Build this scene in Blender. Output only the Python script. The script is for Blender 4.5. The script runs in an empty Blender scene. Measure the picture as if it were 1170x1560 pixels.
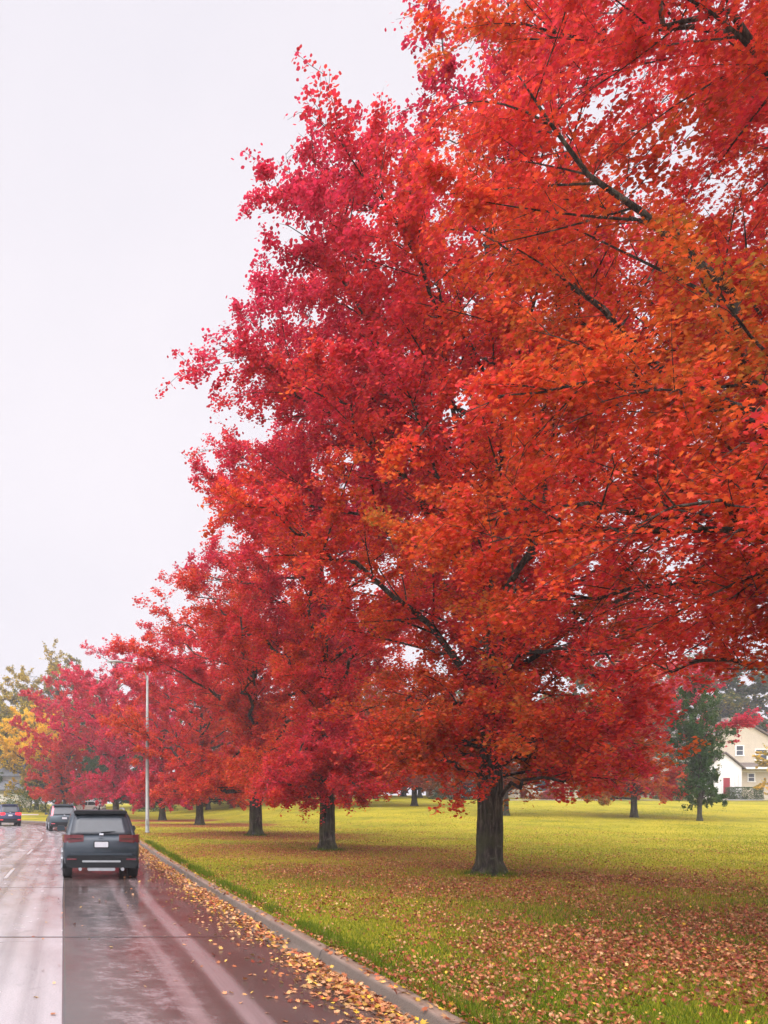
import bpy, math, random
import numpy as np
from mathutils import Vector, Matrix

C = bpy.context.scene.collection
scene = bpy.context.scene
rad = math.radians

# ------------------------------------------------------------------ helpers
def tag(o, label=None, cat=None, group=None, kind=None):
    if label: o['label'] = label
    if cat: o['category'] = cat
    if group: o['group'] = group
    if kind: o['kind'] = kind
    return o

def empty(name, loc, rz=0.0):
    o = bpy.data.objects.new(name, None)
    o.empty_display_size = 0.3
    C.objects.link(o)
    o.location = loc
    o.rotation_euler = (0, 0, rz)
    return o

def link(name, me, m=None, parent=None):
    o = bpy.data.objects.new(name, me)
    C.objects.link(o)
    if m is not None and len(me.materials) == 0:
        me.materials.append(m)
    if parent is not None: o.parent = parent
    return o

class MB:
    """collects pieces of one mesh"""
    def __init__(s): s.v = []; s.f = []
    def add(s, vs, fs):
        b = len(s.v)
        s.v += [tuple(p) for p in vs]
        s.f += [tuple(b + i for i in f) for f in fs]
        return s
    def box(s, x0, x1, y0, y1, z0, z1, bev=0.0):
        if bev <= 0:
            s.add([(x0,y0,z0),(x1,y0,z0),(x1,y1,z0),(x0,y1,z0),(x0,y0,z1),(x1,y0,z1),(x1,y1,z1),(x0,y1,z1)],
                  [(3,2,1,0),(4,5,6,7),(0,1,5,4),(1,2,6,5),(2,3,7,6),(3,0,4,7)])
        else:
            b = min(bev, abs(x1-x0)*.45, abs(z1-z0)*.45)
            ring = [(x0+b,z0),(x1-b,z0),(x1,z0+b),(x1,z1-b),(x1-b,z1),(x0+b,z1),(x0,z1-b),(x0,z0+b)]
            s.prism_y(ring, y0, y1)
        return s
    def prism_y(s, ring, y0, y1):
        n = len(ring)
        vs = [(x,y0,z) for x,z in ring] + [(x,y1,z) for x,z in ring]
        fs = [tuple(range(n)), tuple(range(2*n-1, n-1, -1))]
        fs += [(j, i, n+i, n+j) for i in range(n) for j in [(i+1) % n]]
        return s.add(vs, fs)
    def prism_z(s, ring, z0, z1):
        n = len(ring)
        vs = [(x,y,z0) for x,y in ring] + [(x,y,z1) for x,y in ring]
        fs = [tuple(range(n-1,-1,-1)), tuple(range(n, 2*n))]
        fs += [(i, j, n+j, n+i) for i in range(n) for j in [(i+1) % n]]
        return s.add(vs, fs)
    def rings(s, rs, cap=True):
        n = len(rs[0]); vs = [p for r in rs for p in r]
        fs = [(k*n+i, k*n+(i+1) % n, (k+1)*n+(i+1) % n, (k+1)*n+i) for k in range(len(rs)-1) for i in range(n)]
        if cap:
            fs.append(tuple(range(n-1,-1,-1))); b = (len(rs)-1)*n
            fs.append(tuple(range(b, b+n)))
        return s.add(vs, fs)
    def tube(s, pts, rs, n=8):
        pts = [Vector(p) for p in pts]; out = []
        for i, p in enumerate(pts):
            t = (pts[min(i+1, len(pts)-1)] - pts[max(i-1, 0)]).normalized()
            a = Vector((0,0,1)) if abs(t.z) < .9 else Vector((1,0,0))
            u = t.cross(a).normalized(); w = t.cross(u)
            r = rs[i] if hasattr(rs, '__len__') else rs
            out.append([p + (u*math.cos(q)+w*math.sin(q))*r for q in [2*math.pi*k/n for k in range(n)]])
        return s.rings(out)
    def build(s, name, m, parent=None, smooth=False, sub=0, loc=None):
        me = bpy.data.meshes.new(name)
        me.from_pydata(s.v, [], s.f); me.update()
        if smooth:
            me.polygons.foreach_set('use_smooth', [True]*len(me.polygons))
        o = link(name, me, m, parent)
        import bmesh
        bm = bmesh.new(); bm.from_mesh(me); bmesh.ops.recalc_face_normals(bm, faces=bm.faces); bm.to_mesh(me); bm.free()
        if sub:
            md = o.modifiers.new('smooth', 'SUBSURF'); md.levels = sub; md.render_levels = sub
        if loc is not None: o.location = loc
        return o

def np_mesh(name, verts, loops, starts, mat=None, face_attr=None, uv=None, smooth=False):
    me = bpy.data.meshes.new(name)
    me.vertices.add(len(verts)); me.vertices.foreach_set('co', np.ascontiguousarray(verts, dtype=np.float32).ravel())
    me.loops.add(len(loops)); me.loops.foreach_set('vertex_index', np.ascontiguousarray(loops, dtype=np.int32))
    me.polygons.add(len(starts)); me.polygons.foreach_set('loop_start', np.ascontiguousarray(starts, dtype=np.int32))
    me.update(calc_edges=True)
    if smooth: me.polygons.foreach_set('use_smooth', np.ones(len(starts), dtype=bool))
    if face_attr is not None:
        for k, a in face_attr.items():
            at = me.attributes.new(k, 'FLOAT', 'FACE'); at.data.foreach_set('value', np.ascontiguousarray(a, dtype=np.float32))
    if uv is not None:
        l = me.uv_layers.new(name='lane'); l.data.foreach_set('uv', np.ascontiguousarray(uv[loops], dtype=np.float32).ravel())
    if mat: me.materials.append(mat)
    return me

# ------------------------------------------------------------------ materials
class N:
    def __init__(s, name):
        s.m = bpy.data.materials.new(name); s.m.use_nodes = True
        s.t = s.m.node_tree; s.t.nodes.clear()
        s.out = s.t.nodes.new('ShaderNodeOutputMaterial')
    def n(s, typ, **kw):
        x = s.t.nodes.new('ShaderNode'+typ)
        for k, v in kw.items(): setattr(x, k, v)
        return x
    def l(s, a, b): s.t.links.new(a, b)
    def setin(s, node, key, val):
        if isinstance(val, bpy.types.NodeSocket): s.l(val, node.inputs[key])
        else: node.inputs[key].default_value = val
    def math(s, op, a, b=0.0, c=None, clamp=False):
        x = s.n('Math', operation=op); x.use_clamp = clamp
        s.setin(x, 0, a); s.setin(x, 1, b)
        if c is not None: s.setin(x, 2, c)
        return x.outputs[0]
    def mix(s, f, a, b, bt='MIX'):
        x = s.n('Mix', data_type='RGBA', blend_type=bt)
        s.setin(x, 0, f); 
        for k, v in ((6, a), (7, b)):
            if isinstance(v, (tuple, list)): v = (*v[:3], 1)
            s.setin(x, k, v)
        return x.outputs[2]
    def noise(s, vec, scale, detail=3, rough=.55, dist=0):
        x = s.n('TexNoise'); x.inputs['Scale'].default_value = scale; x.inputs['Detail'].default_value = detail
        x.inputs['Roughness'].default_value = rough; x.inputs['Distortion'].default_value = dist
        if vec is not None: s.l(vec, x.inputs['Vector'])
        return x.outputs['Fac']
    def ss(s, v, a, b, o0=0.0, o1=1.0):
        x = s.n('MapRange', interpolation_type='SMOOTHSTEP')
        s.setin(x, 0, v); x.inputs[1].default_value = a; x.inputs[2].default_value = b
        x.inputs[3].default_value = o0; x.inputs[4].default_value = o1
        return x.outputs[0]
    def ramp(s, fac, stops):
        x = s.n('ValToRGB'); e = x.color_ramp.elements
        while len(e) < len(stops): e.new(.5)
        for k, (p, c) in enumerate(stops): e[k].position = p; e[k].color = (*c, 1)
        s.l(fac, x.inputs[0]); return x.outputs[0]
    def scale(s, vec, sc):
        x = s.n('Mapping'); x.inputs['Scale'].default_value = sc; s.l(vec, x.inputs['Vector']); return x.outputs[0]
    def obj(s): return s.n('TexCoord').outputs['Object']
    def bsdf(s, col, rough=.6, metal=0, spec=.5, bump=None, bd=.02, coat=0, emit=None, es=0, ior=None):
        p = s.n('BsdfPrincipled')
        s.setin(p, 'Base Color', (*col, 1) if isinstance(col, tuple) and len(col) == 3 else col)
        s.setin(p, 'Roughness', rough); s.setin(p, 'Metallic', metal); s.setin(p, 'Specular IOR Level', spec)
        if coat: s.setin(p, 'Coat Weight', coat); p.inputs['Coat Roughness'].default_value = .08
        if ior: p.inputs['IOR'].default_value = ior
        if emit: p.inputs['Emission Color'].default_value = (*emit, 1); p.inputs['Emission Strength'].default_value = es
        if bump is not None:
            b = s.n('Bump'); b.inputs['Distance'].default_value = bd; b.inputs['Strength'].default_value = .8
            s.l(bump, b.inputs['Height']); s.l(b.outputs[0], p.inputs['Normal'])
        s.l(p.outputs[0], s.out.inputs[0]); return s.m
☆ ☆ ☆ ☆
**The problem:** Leave out any pictures, please, and quote only the lines from the top of the data through the line that contains "from mathutils import Vector, Matrix".

**Exercise result:**
Build this scene in Blender. Output only the Python script. The script is for Blender 4.5. The script runs in an empty Blender scene. Measure the picture as if it were 1170x1560 pixels.
import bpy, math, random
import numpy as np
from mathutils import Vector, Matrix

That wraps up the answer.